Żyjąc w realiach, gdy za produkty w sklepie płacimy coraz więcej, bo inflacja wynosi przecież już niemal 11 proc., a kredyty są coraz trudniej dostępne i bardziej kosztowne, wielu z nas próbuje zaciskać pasa. Jak zapanować nad swoimi wydatkami, a często też zaoszczędzić?
Zacznij od zrobienia porządku w swoich kieszeniach. Karty lojalnościowe, do których namawiają nas sprzedawcy, potrafią wypychać nasz portfel, a zazwyczaj w praktyce... nawet z nich nie korzystamy. Żeby nie szukać nerwowo karty zniżkowej przy kasie (przy okazji irytując innych klientów), zainstaluj w swoim smartfonie darmową aplikację, która pozwoli na ich zeskanowanie. Dzięki temu będziesz miał do nich łatwy dostęp w jednym miejscu.
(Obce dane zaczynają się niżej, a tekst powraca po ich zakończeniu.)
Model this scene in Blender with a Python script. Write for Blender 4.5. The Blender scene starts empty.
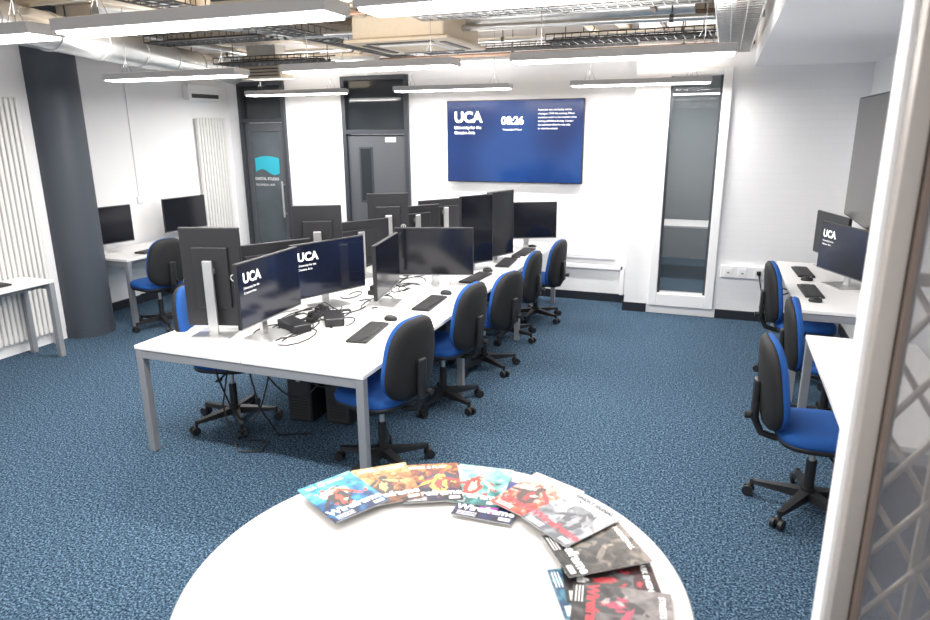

Przykładem banalnej w obsłudze i darmowej aplikacji jest "Stocard". Aplikacje tego typu często oferują też rabaty zniżkowe, specjalne kody, a nawet gazetki.
Jeśli mamy czas, przed wybraniem się do galerii handlowej możemy je przejrzeć i sprawdzić, czy konkretne produkty nie są przypadkiem objęte promocją. Największą zaletą takich "apek" jest fakt, że są bezpłatne.
Wycieczka do sklepu bez listy zakupów może nas słono kosztować. Dlaczego? Spacerując między regałami zastanawiamy się, po co tak naprawdę przyszliśmy i zaczynamy wkładać do koszyka produkty, których nawet nie potrzebujemy.
Poza tym, handlowcy doskonale wiedzą, jak na nas wpłynąć, np. wywieszając wszędzie kolorowe informacje z napisem "promocja". Ponadto, jeśli możesz, rób zakupy... w słuchawkach. Muzyka zagłuszy marketingowe komunikaty w supermarkecie, które tylko kuszą niepotrzebnym wydatkiem. Przyjemne z pożytecznym.
Jak jeszcze zaoszczędzić na zakupach? Być może słyszałeś o "smart shoppingu". W wielkim skrócie, to nic innego, jak wybieranie tych sklepów, w których konkretny produkt jest tańszy.
Ale jaki jest sens jechać po kilka opakowań makaronu i papier toaletowy przez pół miasta tylko po to, żeby wydać kilka złotych mniej? Żaden. Dlatego jeśli interesuje cię taka technika, przyjmij np. promień jednego kilometra, albo dobieraj sklepy w obrębie twojego osiedla.
Niemal wszystkie banki oferują automatyczne oszczędzanie. To nic innego, jak zaokrąglanie "końcówek" cen i wysyłanie ich na konto oszczędnościowe. Jak to działa? Jeśli np. kupujesz majonez za 6,79 zł, to 21 groszy powędruje automatycznie na twoje drugie konto (założenie i prowadzenie takiego jest zazwyczaj darmowe, jeśli nie wyrobisz do niego karty płatniczej). Możesz też ustawić procentowe oszczędzanie tak, aby np. 5 proc. wydanej kwoty od razu było przelewane na drugi rachunek. W praktyce nawet tego nie odczujesz, a w skali miesiąca możesz "zaoszczędzić" kilkadziesiąt złotych.
To oczywiście oszczędność w cudzysłowie, bo to ty sam narzucasz, ile pieniędzy zostanie odłożonych na odrębnym rachunku. Jest to raczej psychologiczny trik, który po kilku miesiącach pozwoli nam pozytywnie się zaskoczyć.
Żeby prawdziwie i regularnie oszczędzać, warto raz w miesiącu przelewać część pieniędzy (np. dzień po wpłynięciu wypłaty) na inny rachunek. W zależności od tego, ile jesteśmy w stanie na to przeznaczyć, może się uzbierać taka kwota, która np. wystarczy na część urlopowych wydatków.